High Court quashes reassessment order and demand notice passed under Sections 147 and 156 of the Income Tax Act for violation of natural justice and absence of personal hearing.
Meetu Kumari | Oct 23, 2025 |
High Court Quashes Reassessment and Demand Notice Passed Without Granting Opportunity of Hearing
The petitioner, being a non-resident Indian, had NRE deposits in Indian banks based on foreign remittances and received only interest income exempt under Section 10(15) of the Income Tax Act. The department alleged non-filing of the return for the assessment year 2018-19 and flagged the case under the risk management strategy. On that basis, a show-cause notice under Section 148A(b) was issued on 16.03.2022, and an order under Section 148A(d) dated 26.03.2022 declared that the income of Rs. 3,05,18,951/- had escaped assessment. After the proceedings remained inactive for some time, fresh notices were issued under Section 142(1) on February 1, 2023, and March 10, 2023. A show-cause notice dated 22.03.2023 scheduled a personal hearing for 25.03.2023, which fell on a Saturday and a government holiday.

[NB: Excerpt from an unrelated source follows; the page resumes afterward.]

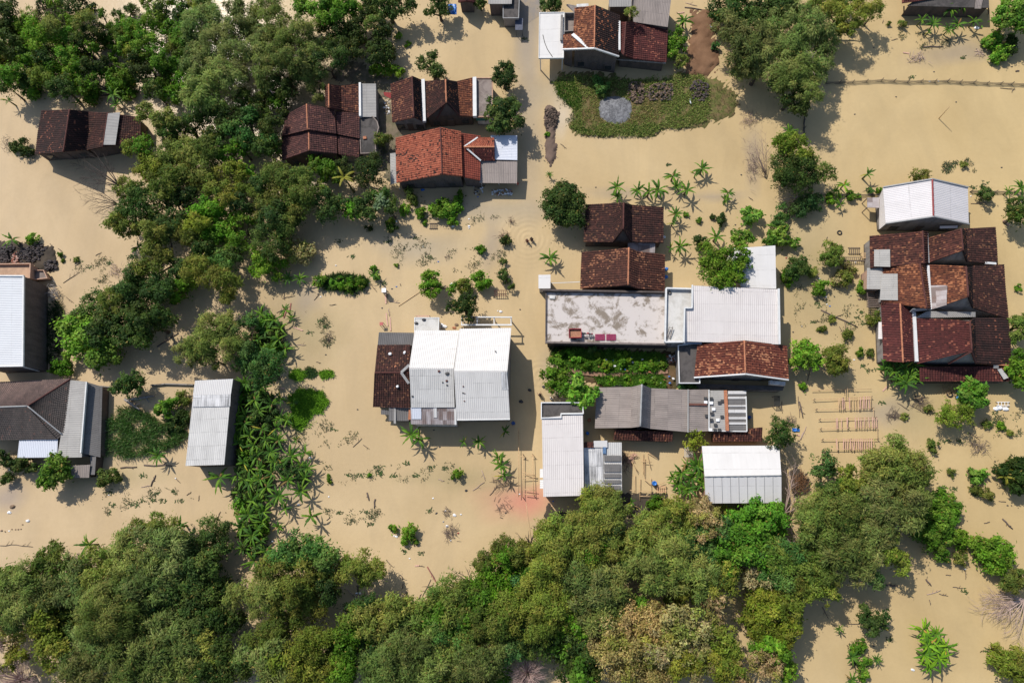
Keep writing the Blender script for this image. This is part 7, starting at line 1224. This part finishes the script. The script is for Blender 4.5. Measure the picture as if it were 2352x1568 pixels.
platform(3, 1, 492, 200, 700, 226, .45, 16, WOODD, 'bamboo_walkway', 'dark bamboo walkway reaching left from the maroon complex'); platform(3, 1, 636, 172, 684, 205, .6, 5, BAMBOO, 'bamboo_crate', 'small yellow bamboo crate frame beside the walkway'); platform(3, 1, 548, 135, 625, 175, .15, 6, WOODD, 'broken_raft', 'broken wooden raft floating above the walkway'); platform(2, 2, 982, 230, 1050, 268, .4, 5, plain('orange_planks', (.62, .35, .2), .8), 'plank_table', 'pale orange plank table in the timber yard'); platform(1, 1, 1620, 425, 1705, 460, .5, 6, plain('rust_brown', (.14, .06, .045)), 'rusty_bench', 'rusty brown bench under the bushes above the pergola'); platform(1, 0, 1180, 1520, 1235, 1555, .1, 4, WOODD, 'floating_pallet', 'small pallet floating left of the road plots'); platform(3, 1, 1556, 1184, 1644, 1208, .2, 4, WHITEP, 'white_pallet', 'white broken pallet floating at the right edge'); platform(3, 1, 42, 1145, 82, 1212, .7, 5, BLACKP, 'dark_table', 'dark table standing in the water right of the striped roof'); platform(2, 1, 1172, 1490, 1232, 1555, .7, 7, DULL, 'slatted_shelter', 'small pale slatted shelter under the thin yellowish shrub'); platform(1, 1, 1090, 598, 1180, 610, 2.5, 8, TIMBER, 'brick_edge', 'row of pinkish timber ends above the pale tank slab')
# pandan plant with pale strap leaves
V, F, C = banana_crown(300, 26, .55, 0, .2); p = T(1, 0, 850, 1350, 4.0); C = C * .4 + np.array([.20, .25, .16]) * .6; V = V * np.array([1, 1, 1]); o = empty('strap_leaved_plant', (p.x, p.y, 0), 'silvery strap-leaved plant below the stepped brown roof', 'plant'); npmesh('leaf_crown', V + np.array([p.x, p.y, 4.0]), F, BLADE, C, parent=o, smooth=True); m = MB(); m.tube([(p.x, p.y, -.5), (p.x, p.y, 4.0)], .1, 6); m.build('stem', STEM, o)
V2, F2, C2 = banana_crown(301, 22, .5, 0, .3); 
for dx, dy in ((-25, 60), (30, 40)): q = T(1, 0, 850 + dx, 1350 + dy, 3.4); npmesh('leaf_crown', V2 + np.array([q.x, q.y, 3.4]), F2, BLADE, C2 * .4 + np.array([.18, .24, .15]) * .6, parent=o, smooth=True)
# ---- people wading in the road
SKIN_ = plain('skin', (.27, .15, .10), .6, .1, 3); HAIR = plain('black_hair', (.015, .012, .011), .6, .2, 8)
def skinned(name, pts, edges, rad, mat, parent, xf):
    me = bpy.data.meshes.new(name); me.from_pydata([tuple(p) for p in pts], edges, []); ob = bpy.data.objects.new(name, me); COL.objects.link(ob)
    mo = ob.modifiers.new('s', 'SKIN'); mo.use_smooth_shade = True
    for i, v in enumerate(me.skin_vertices[0].data): v.radius = rad[i] if isinstance(rad[i], tuple) else (rad[i], rad[i]); v.use_root = (i == 0)
    ob.modifiers.new('d', 'SUBSURF').levels = 1; bpy.context.view_layer.update(); dg = bpy.context.evaluated_depsgraph_get(); nm = bpy.data.meshes.new_from_object(ob.evaluated_get(dg)); bpy.data.objects.remove(ob)
    nm.transform(xf); nm.materials.clear(); nm.materials.append(mat); nm.polygons.foreach_set('use_smooth', [True] * len(nm.polygons)); nm.name = name; o = bpy.data.objects.new(name, nm); COL.objects.link(o); o.parent = parent; return o
def person(vx, vy, yaw, shirt, trousers, label, arm=0.0, depth=.55):
    p = W(vx, vy, 1.0); o = empty('person', (p.x, p.y, 0), label, 'person'); X = Matrix.Translation((0, 0, -depth)) @ Matrix.Rotation(yaw, 4, 'Z')
    J = [(0, 0, .92), (0, .0, 1.12), (0, .01, 1.36), (0, .02, 1.45), (0, .05, 1.54), (0, .04, 1.64)]; E = [(0, 1), (1, 2), (2, 3), (3, 4), (4, 5)]; R = [(.14, .11), (.125, .095), (.145, .10), .055, (.078, .09), (.065, .075)]
    J.append((0, .145, 1.55)); E.append((4, 6)); R.append(.018)
    for s in (-1, 1):
        b = len(J); J += [(.17 * s, .0, 1.38), (.24 * s, .05 + arm * .12, 1.12), (.22 * s, .22 + arm * .2, .98 + arm * .2), (.21 * s, .30 + arm * .2, .96 + arm * .2)]; E += [(2, b), (b, b + 1), (b + 1, b + 2), (b + 2, b + 3)]; R += [.062, .043, .032, (.022, .04)]; h = b + 3
        for k in range(5):
            j = len(J); hx, hy, hz = J[h]; off = (k - 1.5) * .019 if k < 4 else -.045 * s; J += [(hx + off * (1 if k < 4 else 1), hy + (.045 if k < 4 else .015), hz - .005), (hx + off * 1.15, hy + (.075 + .012 * (k in (1, 2)) if k < 4 else .045), hz - .03)]; E += [(h, j), (j, j + 1)]; R += [.010, .008]
        b = len(J); st = .12 * s * (1 if arm == 0 else 1.2); J += [(.095 * s, 0, .86), (.10 * s, st * .7 + .03, .48), (.10 * s, st, .08), (.10 * s, st + .14, .03)]; E += [(0, b), (b, b + 1), (b + 1, b + 2), (b + 2, b + 3)]; R += [.09, .062, .042, (.04, .03)]
    bd = skinned('body', J, E, R, SKIN_, o, X)
    skinned('shirt', [(0, 0, .95), (0, 0, 1.14), (0, .01, 1.37), (.17, 0, 1.385), (.23, .035 + arm * .08, 1.19), (-.17, 0, 1.385), (-.23, .035 + arm * .08, 1.19)], [(0, 1), (1, 2), (2, 3), (3, 4), (2, 5), (5, 6)], [(.165, .13), (.15, .118), (.165, .12), .082, .07, .082, .07], shirt, o, X)
    skinned('shorts', [(0, 0, .93), (.10, .01, .84), (.105, .05, .55), (-.10, .01, .84), (-.105, .0, .55)], [(0, 1), (1, 2), (0, 3), (3, 4)], [(.16, .13), .108, .085, .108, .085], trousers, o, X)
    m = MB(); m.lump((0, 0, 0), .098, .112, .085, 4, 10, 6, .04); hr = m.build('hair', HAIR, None); hr.data.transform(X @ Matrix.Translation((0, .025, 1.645))); hr.parent = o; m = MB()
    for s in (-1, 1): m.lump((.03 * s, .118, 1.575), .012, .008, .008, 5, 6, 4, 0)
    ey = m.build('eyes', BLACKP, None); ey.data.transform(X); ey.parent = o; return o
CL = {k: plain(k + '_cloth', c, .8, .15, 12) for k, c in (('red', (.42, .02, .03)), ('black', (.02, .02, .022)), ('white', (.7, .7, .7)), ('blue', (.05, .08, .16)), ('brown', (.10, .06, .045)))}
person(1211, 550, 2.6, CL['red'], CL['black'], 'person in a red shirt wading in the road, left of a pair', .4); person(1221, 546, 2.9, CL['black'], CL['brown'], 'person in dark clothes wading in the road, right of a pair', .2)
person(1240, 905, .4, CL['brown'], CL['black'], 'person in brown wading alone above the black terrace', .2); person(1266.5, 914, -.6, CL['white'], CL['black'], 'person in a white shirt wading by the yellow-green tree', .5); person(1283, 908, 1.2, CL['black'], CL['brown'], 'person in dark clothes wading beside the one in white', .3)
# ---- small white birds on land
def bird(c, r, x, y, z0, yaw, label):
    p = T(c, r, x, y, z0); o = empty('white_bird', p, label, 'bird'); X = Matrix.Rotation(yaw, 4, 'Z')
    b = skinned('body', [(0, 0, .34), (0, .14, .38), (0, .24, .5), (0, .27, .62), (0, .36, .63), (0, -.18, .32), (0, -.3, .27), (.05, -.02, .2), (.05, .0, .1), (.05, .02, .0), (-.05, -.02, .2), (-.05, -.04, .1), (-.05, -.02, .0)], [(0, 1), (1, 2), (2, 3), (3, 4), (0, 5), (5, 6), (0, 7), (7, 8), (8, 9), (0, 10), (10, 11), (11, 12)], [(.11, .1), .075, .04, .045, .012, (.09, .06), (.06, .02), .03, .012, .014, .03, .012, .014], WHITEP, o, X)
bird(2, 0, 1211, 703, .32, .3, 'small white bird standing on the grassy island below the grey heap'); bird(2, 0, 1353, 195, .35, 1.0, 'small white bird standing on the dirt path')
# ---- floating clumps of water weed that can be told apart
CLUMP = """1,1,820,285 1,1,905,90 1,1,1090,70 1,1,1180,200 1,1,560,90 1,1,650,190 1,1,680,455 1,1,868,378 1,1,470,670 1,1,440,635 1,1,370,715 1,1,530,1375 1,1,1420,1130 1,2,830,97 1,2,850,120 1,2,1030,75 1,2,640,155 1,2,680,155 1,2,720,155 1,2,1285,108 1,2,1190,100 1,2,1090,155 1,2,935,160 1,2,845,148 1,2,1125,685 1,2,1015,675 1,2,940,520 1,2,570,410 1,2,740,405 1,2,775,485 1,2,1185,395 0,2,980,155 0,2,750,270 0,2,770,360 0,2,890,355 0,2,930,355 0,2,965,335 0,2,1045,325 0,2,1060,280 0,2,1180,270 0,2,1235,330 0,2,1115,325 0,2,740,410 3,1,320,640 3,1,355,690 3,1,630,575 3,1,610,610 3,1,640,650 3,1,340,520 3,1,560,655 3,1,650,940 3,1,690,965 3,1,770,1185 3,1,1215,1450 3,1,1300,1450 3,1,1245,830 3,1,1550,1260 3,1,1540,1320 3,0,1210,1165 3,0,1245,1135 3,0,1285,1110 3,0,1405,1275 3,0,1475,1250 3,0,980,530 3,0,1330,395 2,0,1060,1120 2,0,85,265 0,1,510,220 0,1,545,225 0,1,740,240 0,1,610,270 3,2,830,1270 3,2,1480,1350 3,2,1180,240 3,2,1265,245 3,2,1330,940"""
r7 = np.random.default_rng(77)
for q in CLUMP.split():
    c, r, x, y = q.split(','); c, r, x, y = int(c), int(r), float(x), float(y); p = T(c, r, x, y, 0); n = 15; B = np.array(p) + np.concatenate([r7.normal(0, .2, (n, 2)) * np.array([1.4, .8]), np.full((n, 1), .03)], 1)
    a = r7.uniform(0, 6.28, n); L = r7.uniform(.12, .3, (n, 1)); d = np.stack([np.cos(a), np.sin(a), r7.uniform(0, .5, n)], 1); s = np.stack([-np.sin(a), np.cos(a), np.zeros(n)], 1) * .07
    V = np.stack([B - d * L, B + s, B + d * L, B - s], 1); V[..., 2] = np.maximum(V[..., 2], .02); C = np.array([[.07, .12, .035], [.055, .10, .03], [.11, .11, .06]])[r7.integers(0, 3, n)] * r7.uniform(.7, 1.3, (n, 1))
    o = npmesh('weed_clump', V.reshape(-1, 3), np.arange(n * 4).reshape(-1, 4), LEAF, np.repeat(C, 4, 0), loc=tuple(p)); tag(o, None, 'weed clump', 'clumps of water weed adrift'); auto(o, 'floating clump of weed', *tv(c, r, x, y))
finish_labels()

The petitioner immediately sought adjournment on 24.03.2023, seeking 15 days to file a reply. Another notice dated 23.03.2023 once again instructed submitting details by 25.03.2023. Without intimating the request for adjournment or holding a personal hearing, the AO gave an order on 31.03.2023 under Section 147 read with Section 144, adding Rs. 3,05,18,951/- and issued a corresponding demand notice under Section 156. Penalty proceedings were also initiated under Sections 271AAC, 271F and 272A. Grieved by the ex parte character of the assessment, the petitioner went to the High Court against the reassessment order and demand notice based on a violation of natural justice.
Issue Raised: Whether reassessment and demand notices under Sections 147, 144, and 156 of the Income Tax Act could be sustained when no personal hearing was provided, even on a clear written request by the petitioner.
HC’s Decision: The Court observed that the sequence of events clearly established that though the petitioner had responded to the departmental notices and specifically requested a personal hearing, the same was not provided before passing the impugned order. The Bench held that it was undisputed that the show-cause notice dated 22.03.2023 fixed a hearing on 25.03.2023, and despite the petitioner’s communication dated 24.03.2023 seeking time and highlighting that the date fell on a holiday, no further opportunity was granted. The 31.03.2023 order impugned was not made in an unhurried fashion, dismissing the petitioner’s plea and submissions. The Court reaffirmed the established law that the right to hear is a natural justice aspect inherent within itself. The doctrine of audi alteram partem binds all quasi-judicial authorities to accord a reasonable opportunity of being heard prior to passing any adverse decision. By doing so, the department transgressed this elementary procedural protection.
The Court held that the order of reassessment dated 31.03.2023 passed under Section 147 read with Section 144B for the A.Y. 2018–19 was not sustainable in law. The demand notice dated 31.03.2023 issued under Section 156 also stood quashed. The Court also observed that where a decision is arrived at without fair hearing, such an order cannot be upheld on technical grounds of limitation. Therefore, the petition was granted, the impugned orders and notices were cancelled, and the rule made absolute with no order as to costs.